An attack by anti-Deby forces on Sunday on the far eastern town of Adre, on the border with Sudan's conflict-torn Darfur region, opened a new front in the fighting.
Chad's army said it repulsed the ground and air attack by a mixed force of Sudanese army troops and rebels. Deby's Minister of State for Mines and Energy, General Mahamat Ali Abdallah Nassour, called the attack "a declaration of war" by Sudan.
Allam-mi said Chad's army would enter Sudan in pursuit of rebels if this was necessary for his country's security. Sudan has denied supporting the rebel offensive.
A rebel spokesman said Adre had been "liberated" and the northern town of Faya Largeau had also been captured. No independent confirmation was immediately available.

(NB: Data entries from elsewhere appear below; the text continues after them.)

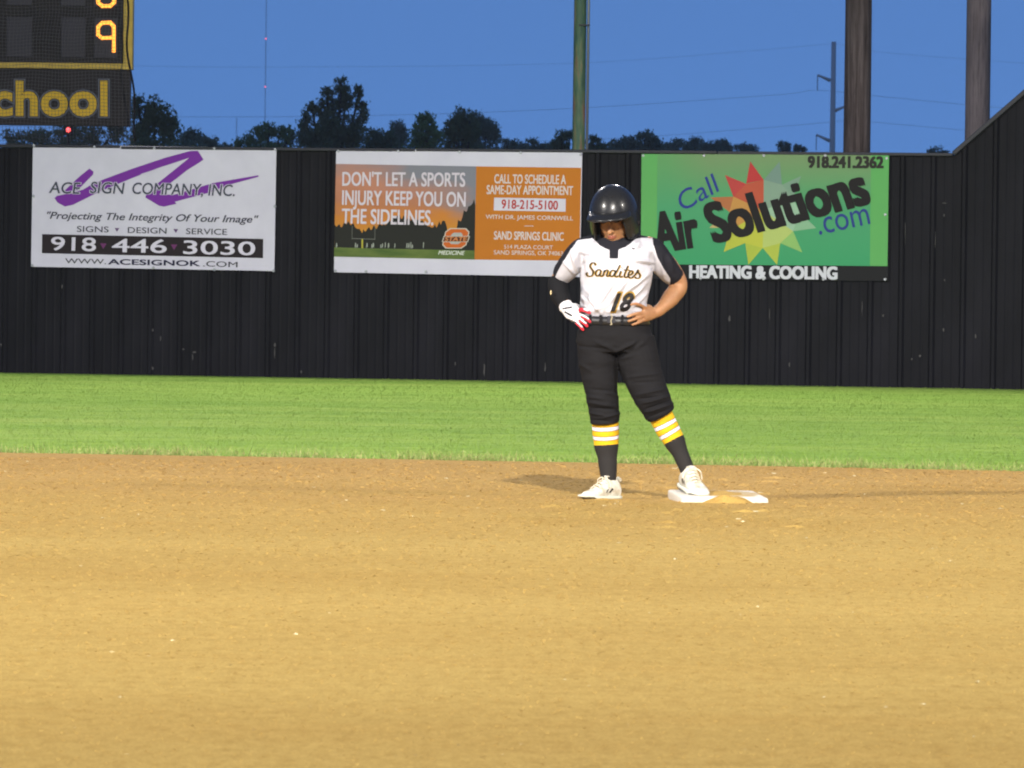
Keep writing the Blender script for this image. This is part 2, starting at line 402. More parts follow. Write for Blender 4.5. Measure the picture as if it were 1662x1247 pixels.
# bare-metal dents and scuffs where balls and mowers hit
M_SCUFF, t_, b_ = newmat('chipped_paint', .7, (.075, .07, .068), .2)
scuffs = [(102, 465, 3, 8), (249, 536, 4, 6), (262, 550, 3, 10), (299, 567, 4, 3), (317, 572, 7, 3), (314, 580, 2, 16), (447, 560, 4, 8), (447, 575, 2, 20), (249, 598, 4, 6), (490, 604, 3, 7),
          (787, 600, 3, 22), (886, 597, 3, 20), (740, 590, 2, 10), (1185, 518, 4, 12), (1250, 510, 1.5, 26), (1400, 500, 1.5, 30), (1434, 512, 4, 5), (1282, 592, 3, 8), (1494, 578, 4, 5),
          (1533, 350, 3, 5), (1534, 455, 3, 5), (1532, 535, 3, 7), (1481, 583, 3, 6), (1534, 330, 8, 2), (1470, 380, 1.2, 40), (1519, 390, 1.2, 34), (1584, 545, 3, 8), (3, 560, 3, 6), (160, 300, 2, 9)]
V, F = [], []
for (x, y, w_, h_) in scuffs:
    uu, zz = fence_uz(x, y); k = 9; b0 = len(V); d = -.0275
    for j in range(k):
        a = 2 * math.pi * j / k; rr = rng.uniform(.45, 1.1)
        V.append((uu + math.cos(a) * w_ * .5 * rr / 163, d, zz + math.sin(a) * h_ * .5 * rr / 163))
    V += [(v[0], -.0245, v[2]) for v in V[b0:b0 + k]]
    F.append(tuple(range(b0, b0 + k))[::-1])
    for j in range(k): F.append((b0 + j, b0 + (j + 1) % k, b0 + k + (j + 1) % k, b0 + k + j))
mesh('paint_chips', V, F, M_SCUFF, fence)

# ------------------------------------------------------------------ text and print
_tc = {}
def text_mesh(s, bold=0.0, shear=0.0, space=1.0):
    key = (s, bold, shear, space)
    if key in _tc: return _tc[key]
    c = bpy.data.curves.new('t', 'FONT'); c.body = s; c.size = 1; c.offset = bold; c.shear = shear; c.space_character = space; c.resolution_u = 4
    o = bpy.data.objects.new('t', c); COL.objects.link(o)
    me = o.evaluated_get(bpy.context.evaluated_depsgraph_get()).to_mesh()
    V = np.array([v.co[:] for v in me.vertices]); F = [tuple(p.vertices) for p in me.polygons]
    o.to_mesh_clear(); bpy.data.objects.remove(o); bpy.data.curves.remove(c)
    _tc[key] = (V, F); return _tc[key]
CAP = text_mesh('H')[0][:, 1].max()

class Sheet:
    """A flat sign: corners given in the pixels of one enlarged view of the photograph."""
    def __init__(s, name, ox, oy, sc, TL, TR, BL, width, label, mat, parent_thing=None):
        f = lambda p: fence_uz(ox + p[0] / sc, oy + p[1] / sc, .036)
        a, b, c = [Vector((*f(p), 0)) for p in (TL, TR, BL)]
        s.ang = math.atan2(b.y - a.y, b.x - a.x); s.W = (b - a).length; s.H = (c - a).length
        s.TL = np.array(TL, float); s.ex = (np.array(TR, float) - s.TL); s.ey = (np.array(BL, float) - s.TL)
        s.inv = np.linalg.inv(np.stack([s.ex, s.ey], 1))
        loc = A + FDIR * a.x + FN * .040 + Vector((0, 0, a.y))
        s.root = empty(name, loc, (0, -s.ang, FANG)); s.root.rotation_mode = 'XYZ'
        tag(s.root, label, 'sign', 'advertising signs on the outfield fence')
        bm = bmesh.new(); add_box(bm, (s.W / 2, 0, -s.H / 2), (s.W, .006, s.H)); from_bm('panel', bm, mat, s.root)
    def xy(s, pts):
        q = (np.asarray(pts, float) - s.TL) @ s.inv.T
        return np.stack([q[:, 0] * s.W, -q[:, 1] * s.H], 1)
    def poly(s, name, polys, color, layer, mat=None):
        V, F = [], []
        for p in polys:
            q = s.xy(p); b = len(V); V += [(x, -.003 - .0012 * layer, z) for x, z in q]; F.append(tuple(range(b, len(V))))
        bm = bmesh.new(); vs = [bm.verts.new(v) for v in V]
        for f in F: bm.faces.new([vs[i] for i in f]).normal_update()
        bmesh.ops.triangulate(bm, faces=bm.faces, ngon_method='EAR_CLIP')
        for f in bm.faces:
            f.normal_update()
            if f.normal.y > 0: f.normal_flip()
        me = bpy.data.meshes.new(name); bm.to_mesh(me); bm.free()
        return link(name, me, mat or flat(color), s.root)
    def text(s, txt, x0, y0, x1, y1, cap, color, layer=2, bold=0.0, shear=0.0, name='lettering', space=1.0, grow=0.0, halo=None):
        base = text_mesh(txt, 0, shear, space)[0]; mn, mx = base[:, 0].min(), base[:, 0].max()
        for (bd, colr, ly) in (([(bold + halo[0], halo[1], layer)] if halo else []) + [(bold, color, layer + (1 if halo else 0))]):
            V, F = text_mesh(txt, 0, shear, space); L0 = math.hypot(x1 - x0, y1 - y0); kx = L0 / (mx - mn) / (cap / CAP)
            strikes = [(0, 0)] + ([(bd * 1.15 * a / kx ** .5, bd * .75 * c_) for a in (-1, 0, 1) for c_ in (-1, 0, 1) if a or c_] if bd > .003 else [])
            lay = np.concatenate([np.full(len(V), k) for k in range(len(strikes))]); nV = len(V)
            F = [tuple(i + k * nV for i in f) for k in range(len(strikes)) for f in F]
            V = np.concatenate([V[:, :2] + np.array(st) for st in strikes])
            L = math.hypot(x1 - x0, y1 - y0); ex = np.array([x1 - x0, y1 - y0]) / L; eu = np.array([ex[1], -ex[0]])
            p = np.array([x0, y0]) + ((V[:, :1] - mn) / (mx - mn) * L) * ex + (V[:, 1:2] / CAP * cap) * eu
            q = s.xy(p)
            o = mesh(name, [(a, -.003 - .0012 * ly - .0001 * l_, b) for (a, b), l_ in zip(q, lay)], F, flat(colr), s.root)
    def screws(s, pts):
        bm = bmesh.new()
        for x, z in s.xy(pts): add_cyl(bm, (x, .0, z), (x, -.012, z), .017, .012, 8)
        from_bm('screws', bm, M_GALV, s.root)

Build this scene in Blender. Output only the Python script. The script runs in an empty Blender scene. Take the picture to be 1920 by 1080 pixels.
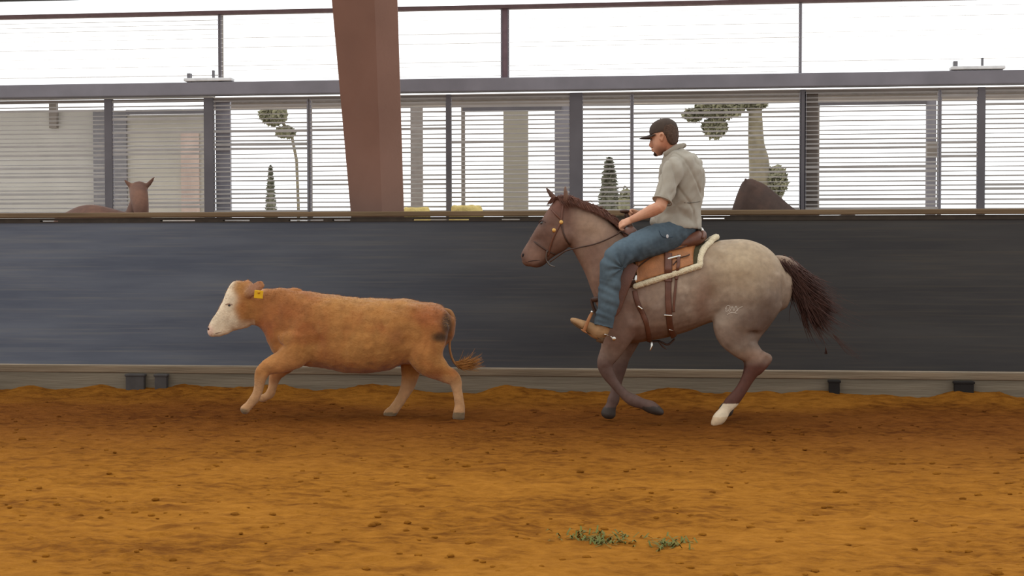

France's Foreign Minister Bernard Kouchner and Defence Minister Herve Morin said French forces secured Chad's airbases and were protecting French and foreign civilians, but had so far been neutral in battles between rebels and the army.
Kouchner called the rebel offensive on Chad's capital N'Djamena a cruel attack, and said growing international condemnation could lead to other forms of intervention.
The U.N. Security Council met in an extraordinary session on Sunday called by France, but failed to come to agreement on a draft statement backing the Chadian government.